I wake recently with a knot in my stomach. I take a moment to wonder about it. I realize it’s linked to the fact that I’m subbing a yoga class for a beloved yoga teacher and I’m worried about how I’m going to be received.

As I stay with the sensation in my gut, all the thoughts related to the knot start to show up, and they all boil down to one theme: If someone doesn’t like what I am offering or what I am doing, it means something bad about me. I didn’t do it right. I’m not competent. What I offer is not valued.  

I think you get the picture.

Miraculously, in the midst of all this going on, and all the techniques I am using to try and make this feeling go away, I hear the words, “The greatest cause of all your suffering, as well as the confusion you create in the world, is believing that someone else’s reaction to you, is who you are.”
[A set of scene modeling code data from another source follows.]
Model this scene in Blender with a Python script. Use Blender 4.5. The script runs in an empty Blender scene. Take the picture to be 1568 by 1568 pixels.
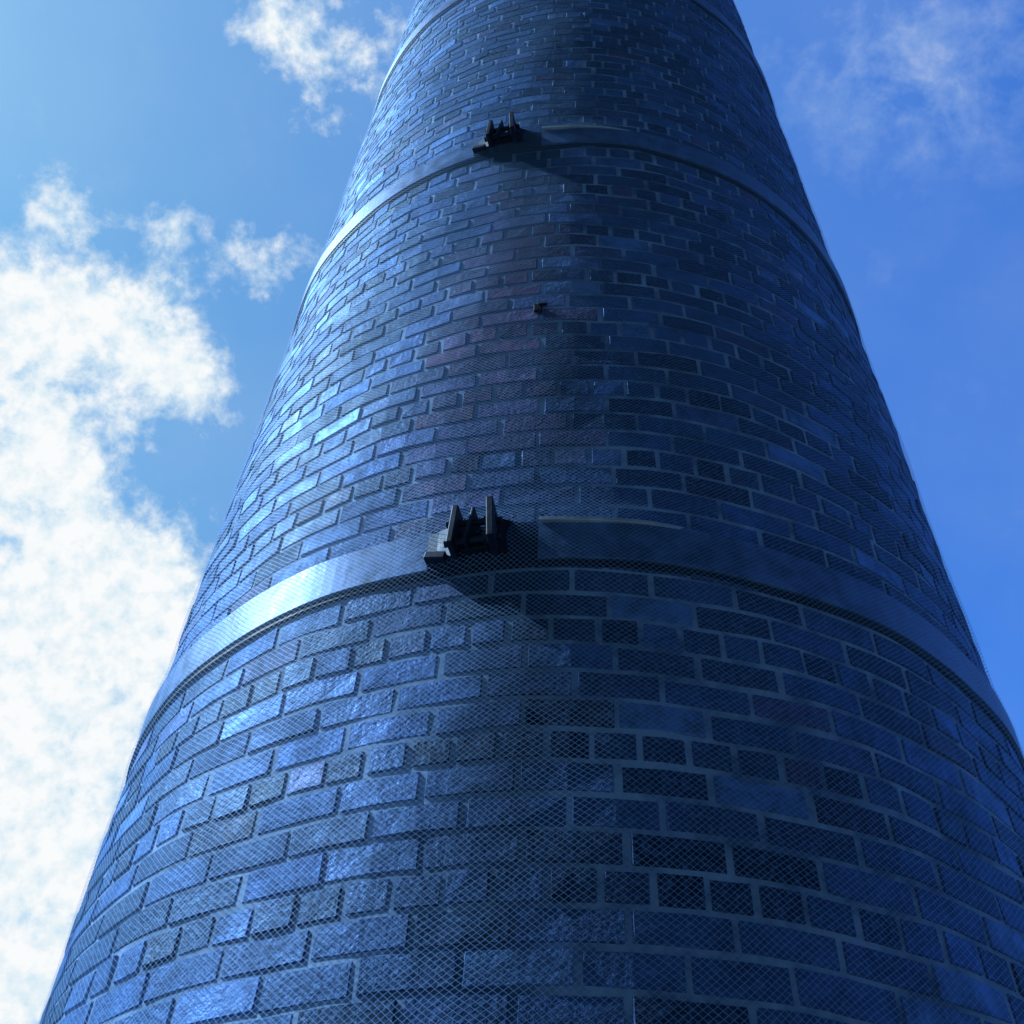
import bpy, math, random, bmesh
import numpy as np
from mathutils import Vector, Matrix
rng=np.random.default_rng(11); random.seed(7)
sc=bpy.context.scene
R=1.6; K=0.0268; EYE=1.6; D=2.3443*R
TOP=27.0

# ------------------------------------------------------------ camera
th,yaw,roll=0.8437,-0.075,-0.0572
fh=Vector((math.sin(yaw),math.cos(yaw),0)); rt=Vector((math.cos(yaw),-math.sin(yaw),0)); zz=Vector((0,0,1))
F=fh*math.cos(th)+zz*math.sin(th); U=zz*math.cos(th)-fh*math.sin(th)
Rr=rt*math.cos(roll)-U*math.sin(roll); Ur=rt*math.sin(roll)+U*math.cos(roll)
cd=bpy.data.cameras.new("camera"); cam=bpy.data.objects.new("camera",cd); sc.collection.objects.link(cam)
cd.sensor_width=36; cd.lens=36*1832.8/1568; cd.clip_start=.05; cd.clip_end=5000
cam.matrix_world=Matrix(((Rr.x,Ur.x,-F.x,0),(Rr.y,Ur.y,-F.y,-D),(Rr.z,Ur.z,-F.z,EYE),(0,0,0,1)))
sc.camera=cam
sc.view_settings.view_transform='Standard'; sc.view_settings.look='None'; sc.view_settings.exposure=0

# ------------------------------------------------------------ helpers
def node(nt,t,loc=None,**kw):
    n=nt.nodes.new(t)
    for k,v in kw.items(): setattr(n,k,v)
    return n
def M(nt,op,a,b=None,c=None,clamp=False):
    n=nt.nodes.new('ShaderNodeMath'); n.operation=op; n.use_clamp=clamp
    for i,x in enumerate((a,b,c)):
        if x is None: continue
        if isinstance(x,(int,float)): n.inputs[i].default_value=x
        else: nt.links.new(x,n.inputs[i])
    return n.outputs[0]
def mixc(nt,f,a,b,mode='MIX'):
    n=nt.nodes.new('ShaderNodeMix'); n.data_type='RGBA'; n.blend_type=mode
    for s,x in ((0,f),(6,a),(7,b)):
        if isinstance(x,(int,float)): n.inputs[s].default_value=x
        elif isinstance(x,tuple): n.inputs[s].default_value=(*x,1)
        else: nt.links.new(x,n.inputs[s])
    return n.outputs[2]
def noise(nt,vec,scale,detail=4,rough=.55,dist=0):
    n=nt.nodes.new('ShaderNodeTexNoise'); n.inputs['Scale'].default_value=scale; n.inputs['Detail'].default_value=detail
    n.inputs['Roughness'].default_value=rough; n.inputs['Distortion'].default_value=dist
    nt.links.new(vec,n.inputs['Vector']); return n.outputs['Fac']
def maprange(nt,x,a,b,c=0,d=1,smooth=False):
    n=nt.nodes.new('ShaderNodeMapRange'); n.interpolation_type='SMOOTHSTEP' if smooth else 'LINEAR'
    nt.links.new(x,n.inputs[0])
    for i,v in zip((1,2,3,4),(a,b,c,d)): n.inputs[i].default_value=v
    return n.outputs[0]
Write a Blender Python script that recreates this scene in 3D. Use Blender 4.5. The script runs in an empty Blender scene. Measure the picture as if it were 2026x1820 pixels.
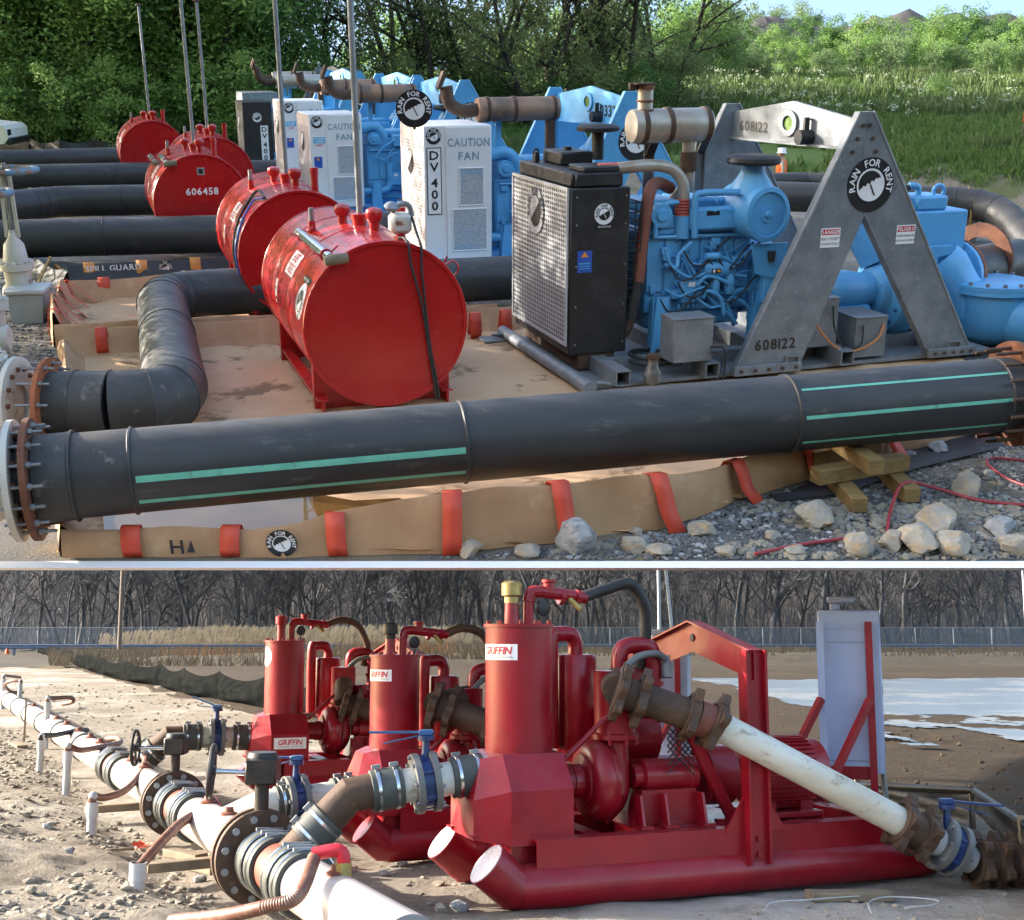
import bpy, bmesh, math, random
from math import sin, cos, pi, radians, sqrt, atan2, atan, tan
from mathutils import Vector, Matrix, noise

random.seed(7)
scene = bpy.context.scene
COL = scene.collection

# ---------------------------------------------------------------- camera
# Two work sites share one view: the lower site is level ground, the upper
# site lies on a terrace that climbs away above it behind a white edge board.
F_PX, CX_PX, CY_PX = 2400.0, 1013.0, 910.0
CAM_H_LOW, CAM_H_UP = 1.70, 3.60
PITCH_LOW = atan((1250 - CY_PX) / F_PX)
PITCH_UP = -atan((CY_PX - 90) / F_PX)
TILT = PITCH_LOW - PITCH_UP
UPPER = Matrix.Translation((0, 0, CAM_H_LOW)) @ Matrix.Rotation(TILT, 4, 'X') @ Matrix.Translation((0, 0, -CAM_H_UP))

cam_data = bpy.data.cameras.new('camera')
cam_data.sensor_fit = 'HORIZONTAL'
cam_data.sensor_width = 36.0
cam_data.lens = F_PX / 2026.0 * 36.0
cam_data.clip_start = 0.05
cam_data.clip_end = 2000.0
cam = bpy.data.objects.new('camera', cam_data)
cam.location = (0, 0, CAM_H_LOW)
cam.rotation_euler = (pi / 2 + PITCH_LOW, 0, 0)
COL.objects.link(cam)
scene.camera = cam

# ---------------------------------------------------------------- sky and sun
SUN_AZ = radians(-82)      # clockwise from +Y: from the left, a little beyond
SUN_EL = radians(22)
world = bpy.data.worlds.new('World')
scene.world = world
world.use_nodes = True
wn = world.node_tree
sky = wn.nodes.new('ShaderNodeTexSky')
sky.sky_type = 'NISHITA'
sky.sun_disc = False
sky.sun_elevation = SUN_EL
sky.sun_rotation = SUN_AZ
sky.air_density = 1.0
sky.dust_density = 3.0
sky.ozone_density = 1.0
wn.nodes['Background'].inputs['Strength'].default_value = 0.15
wn.links.new(sky.outputs['Color'], wn.nodes['Background'].inputs['Color'])

sun_data = bpy.data.lights.new('sun', 'SUN')
sun_data.energy = 3.9
sun_data.angle = radians(0.6)
sun_data.color = (1.0, 0.93, 0.82)
sun = bpy.data.objects.new('sun', sun_data)
sd = Vector((sin(SUN_AZ) * cos(SUN_EL), cos(SUN_AZ) * cos(SUN_EL), sin(SUN_EL)))
sun.rotation_euler = sd.to_track_quat('Z', 'Y').to_euler()
sun.location = (-30, 20, 40)
COL.objects.link(sun)

scene.view_settings.view_transform = 'Standard'
scene.view_settings.look = 'None'
scene.view_settings.gamma = 1.0
scene.view_settings.exposure = 2.05
scene.view_settings.use_curve_mapping = False
scene.cycles.max_bounces = 5
scene.cycles.adaptive_threshold = 0.025
scene.cycles.transparent_max_bounces = 12
scene.cycles.use_denoising = True

# ---------------------------------------------------------------- helpers
def up_px(x, y, z=0.0, depth=None, low=False):
    """a point of a site (its own level frame) seen at a picture position, on the plane z or at a depth"""
    t = PITCH_LOW if low else PITCH_UP
    h = CAM_H_LOW if low else CAM_H_UP
    u = (x - CX_PX) / F_PX
    v = -(y - CY_PX) / F_PX
    r = Vector((u, cos(t) - v * sin(t), sin(t) + v * cos(t)))
    k = (z - h) / r.z if depth is None else depth / r.y
    return Vector((0, 0, h)) + r * k

def low_px(x, y, z=0.0, depth=None):
    return up_px(x, y, z, depth, True)

def basis(d):
    d = Vector(d).normalized()
    a = Vector((0, 0, 1)) if abs(d.z) < 0.95 else Vector((1, 0, 0))
    x = a.cross(d).normalized()
    return x, d.cross(x).normalized(), d

class MB:
    def __init__(s):
        s.v = []; s.f = []
    def add(s, vs, fs):
        n = len(s.v)
        s.v.extend([tuple(p) for p in vs]); s.f.extend([tuple(i + n for i in f) for f in fs])
        return s
    def box(s, lo, hi, ch=0.0, m=None):
        c = [(a + b) / 2 for a, b in zip(lo, hi)]
        h = [abs(b - a) / 2 for a, b in zip(lo, hi)]
        ch = min(ch, min(h) * 0.45)
        if ch <= 0:
            vs = [(c[0] + sx * h[0], c[1] + sy * h[1], c[2] + sz * h[2]) for sz in (-1, 1) for sy in (-1, 1) for sx in (-1, 1)]
            fs = [(0, 2, 3, 1), (4, 5, 7, 6), (0, 1, 5, 4), (2, 6, 7, 3), (0, 4, 6, 2), (1, 3, 7, 5)]
        else:
            vs = []; idx = {}
            for sx in (-1, 1):
                for sy in (-1, 1):
                    for sz in (-1, 1):
                        for k in range(3):
                            p = [sx * (h[0] - ch), sy * (h[1] - ch), sz * (h[2] - ch)]
                            sg = (sx, sy, sz)
                            p[k] = sg[k] * h[k]
                            idx[(sx, sy, sz, k)] = len(vs)
                            vs.append((c[0] + p[0], c[1] + p[1], c[2] + p[2]))
            fs = []
            I = idx
            for k in range(3):
                a, b = [(1, 2), (2, 0), (0, 1)][k]
                for sg in (-1, 1):
                    q = []
                    for sa, sb in ((-1, -1), (1, -1), (1, 1), (-1, 1)):
                        t = [0, 0, 0]; t[k] = sg; t[a] = sa; t[b] = sb
                        q.append(I[(t[0], t[1], t[2], k)])
                    fs.append(tuple(q if sg > 0 else q[::-1]))
            for k in range(3):
                a, b = [(1, 2), (2, 0), (0, 1)][k]
                for sa in (-1, 1):
                    for sb in (-1, 1):
                        t = [0, 0, 0]; t[a] = sa; t[b] = sb
                        t0 = list(t); t0[k] = -1; t1 = list(t); t1[k] = 1
                        q = [I[(*t0, a)], I[(*t1, a)], I[(*t1, b)], I[(*t0, b)]]
                        fs.append(tuple(q if sa * sb < 0 else q[::-1]))
            for sx in (-1, 1):
                for sy in (-1, 1):
                    for sz in (-1, 1):
                        q = [I[(sx, sy, sz, 0)], I[(sx, sy, sz, 1)], I[(sx, sy, sz, 2)]]
                        fs.append(tuple(q if sx * sy * sz > 0 else q[::-1]))
        if m is not None:
            vs = [tuple(m @ Vector(p)) for p in vs]
        return s.add(vs, fs)
    def bar(s, p0, p1, w, h, up=(0, 0, 1), ch=0.0):
        """square bar from p0 to p1, w across, h along up"""
        p0 = Vector(p0); p1 = Vector(p1); d = p1 - p0; L = d.length; d.normalize()
        u = Vector(up); x = d.cross(u)
        if x.length < 1e-4:
            x = d.cross(Vector((1, 0, 0)))
        x.normalize(); u = x.cross(d).normalized()
        m = Matrix(((x.x, d.x, u.x, p0.x), (x.y, d.y, u.y, p0.y), (x.z, d.z, u.z, p0.z), (0, 0, 0, 1)))
        return s.box((-w / 2, 0, -h / 2), (w / 2, L, h / 2), ch, m)
    def cyl(s, p0, p1, r0, r1=None, n=16, cap=True):
        r1 = r0 if r1 is None else r1
        return s.lathe(p0, Vector(p1) - Vector(p0), [(r0, 0.0), (r1, 1.0)], n, cap, True)
    def lathe(s, o, d, prof, n=20, cap=True, rel=False):
        """profile of (radius, distance along d from o); rel: distance as a share of |d|"""
        o = Vector(o); d = Vector(d); L = d.length if rel else 1.0
        x, y, z = basis(d)
        vs = []; fs = []
        for r, h in prof:
            for i in range(n):
                a = 2 * pi * i / n
                vs.append(o + z * (h * L) + x * (r * cos(a)) + y * (r * sin(a)))
        for k in range(len(prof) - 1):
            for i in range(n):
                j = (i + 1) % n
                fs.append((k * n + i, k * n + j, (k + 1) * n + j, (k + 1) * n + i))
        if cap:
            if prof[0][0] > 1e-5: fs.append(tuple(range(n))[::-1])
            if prof[-1][0] > 1e-5: fs.append(tuple((len(prof) - 1) * n + i for i in range(n)))
        return s.add(vs, fs)
    def tube(s, pts, r, n=10, cap=True, smooth=0, rib=0.0):
        pts = [Vector(p) for p in pts]
        if smooth: pts = spline(pts, smooth)
        rs = r if isinstance(r, (list, tuple)) else [r] * len(pts)
        if len(rs) != len(pts):
            rs = [rs[0] + (rs[-1] - rs[0]) * i / (len(pts) - 1) for i in range(len(pts))]
        vs = []; fs = []
        x = None
        for k, p in enumerate(pts):
            d = (pts[min(k + 1, len(pts) - 1)] - pts[max(k - 1, 0)])
            if d.length < 1e-7: d = Vector((0, 0, 1))
            d.normalize()
            if x is None:
                x, y, _ = basis(d)
            else:
                x = (x - d * x.dot(d)); x.normalize(); y = d.cross(x)
            rr = rs[k] * (1 + (rib if k % 2 else -rib))
            for i in range(n):
                a = 2 * pi * i / n
                vs.append(p + x * (rr * cos(a)) + y * (rr * sin(a)))
        for k in range(len(pts) - 1):
            for i in range(n):
                j = (i + 1) % n
                fs.append((k * n + i, k * n + j, (k + 1) * n + j, (k + 1) * n + i))
        if cap:
            fs.append(tuple(range(n))[::-1]); fs.append(tuple((len(pts) - 1) * n + i for i in range(n)))
        return s.add(vs, fs)
    def prism(s, poly, d, o=(0, 0, 0), ex=(1, 0, 0), ey=(0, 0, 1)):
        """flat outline (list of u, v) in the plane o + u ex + v ey, thickened by the vector d"""
        o = Vector(o); ex = Vector(ex); ey = Vector(ey); d = Vector(d); n = len(poly)
        a = [o + ex * u + ey * v for u, v in poly]
        vs = a + [p + d for p in a]
        fs = [tuple(range(n)), tuple(range(2 * n - 1, n - 1, -1))]
        for i in range(n):
            j = (i + 1) % n
            fs.append((i, i + n, j + n, j))
        return s.add(vs, fs)
    def ring(s, o, d, r0, r1, t, n=28):
        """flat washer with a hole: inner r0, outer r1, thickness t along d"""
        return s.lathe(o, Vector(d).normalized(), [(r0, 0), (r1, 0), (r1, t), (r0, t), (r0, 0)], n, False)
    def torus(s, o, d, R, r, n=28, m=8):
        x, y, z = basis(d); o = Vector(o)
        pts = [o + x * (R * cos(2 * pi * i / n)) + y * (R * sin(2 * pi * i / n)) for i in range(n)]
        vs = []; fs = []
        for i, p in enumerate(pts):
            c = (p - o).normalized()
            for j in range(m):
                a = 2 * pi * j / m
                vs.append(p + c * (r * cos(a)) + z * (r * sin(a)))
        for i in range(n):
            for j in range(m):
                fs.append((i * m + j, ((i + 1) % n) * m + j, ((i + 1) % n) * m + (j + 1) % m, i * m + (j + 1) % m))
        return s.add(vs, fs)
    def bolts(s, o, d, R, k, r=0.014, h=0.02, n=6, a0=0.1):
        x, y, z = basis(d); o = Vector(o)
        for i in range(k):
            a = a0 + 2 * pi * i / k
            p = o + x * (R * cos(a)) + y * (R * sin(a))
            s.cyl(p, p + z * h, r, r, n)
        return s
    def sphere(s, c, r, n=12, m=8, sc=(1, 1, 1)):
        c = Vector(c); vs = [c + Vector((0, 0, -r * sc[2]))]; fs = []
        for j in range(1, m):
            t = -pi / 2 + pi * j / m
            for i in range(n):
                a = 2 * pi * i / n
                vs.append(c + Vector((r * sc[0] * cos(t) * cos(a), r * sc[1] * cos(t) * sin(a), r * sc[2] * sin(t))))
        vs.append(c + Vector((0, 0, r * sc[2])))
        for i in range(n):
            fs.append((0, 1 + (i + 1) % n, 1 + i))
            fs.append((len(vs) - 1, 1 + (m - 2) * n + i, 1 + (m - 2) * n + (i + 1) % n))
        for j in range(m - 2):
            for i in range(n):
                a = 1 + j * n + i; b = 1 + j * n + (i + 1) % n
                fs.append((a, b, b + n, a + n))
        return s.add(vs, fs)
    def mesh(s, name, angle=40):
        me = bpy.data.meshes.new(name)
        me.from_pydata(s.v, [], s.f)
        if angle:
            me.shade_smooth()
            me.set_sharp_from_angle(angle=radians(angle))
        return me
    def build(s, name, mt, parent=None, angle=40):
        return link(name, s.mesh(name, angle), mt, parent)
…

In an instant, this Truth cuts right through to the very heart of it. Who needs techniques to try and make something go away when you don’t even believe in the so-called problem to begin with? Like a sharp blade this knowing cuts through all the mental, physical, and emotional attachments I have to the story that in order to be here, I have to make sure others never think ill of me.

Let’s hope it can last.

This personal experience reflects what I see when I look out into the world; especially since the times of co-vid, and especially since the inception of social media where our relationships have been commandeered by a kind of “false presentation, tell-all and then risk annihilation by the mob if they don’t like your brand,” set of rules. I see a life-depleting and dangerous arrangement that has risen up between us based on some fundamentally destructive agreements, tacit though they may be.

Specifically around, Do as I say, Do as I want you to. Or else. Or else you will be cancelled. Or else you will lose your job and the right to be with your family. Or else you will be labeled as a…(fill in the blank). There is a real sickness between us now that has got many of us walking on eggshells; fearing we will be banished, attacked or deemed uncaring if we choose to go another way.

To be sure our social connections can reflect back to us important codes of conduct that help inform us about how to behave with one another. But somewhere along the way a grotesque mob mentality has taken over with the mandate being to suppress and make wrong the full and unique expression of each one of us.

Our social groups lose more than can be counted when we are afraid to be ourselves. Afraid to express an opinion not in line with the ideology du jour. Afraid to act on our own behalf when the group has gone mad.

If you doubt this in yourself, if you don’t see the way you will diminish yourself to belong or the way you will confuse who you are with another’s opinion of you, watch yourself as you move through your day. How often do you say or agree to something that you do not believe in? How often do you smile, as if in agreement, when you definitely do not agree? How many of us took a shot we did not want because we felt pressured by the group?

And how many of us are seeing all kinds of things in the world that are pathological, but keep our mouths shut for fear of social retribution?

Who you are can never be reduced down to what another thinks of you. To spend your life adjusting yourself to keep anyone from ever not liking you or what you’re doing is to add more confusion to an already very confused world.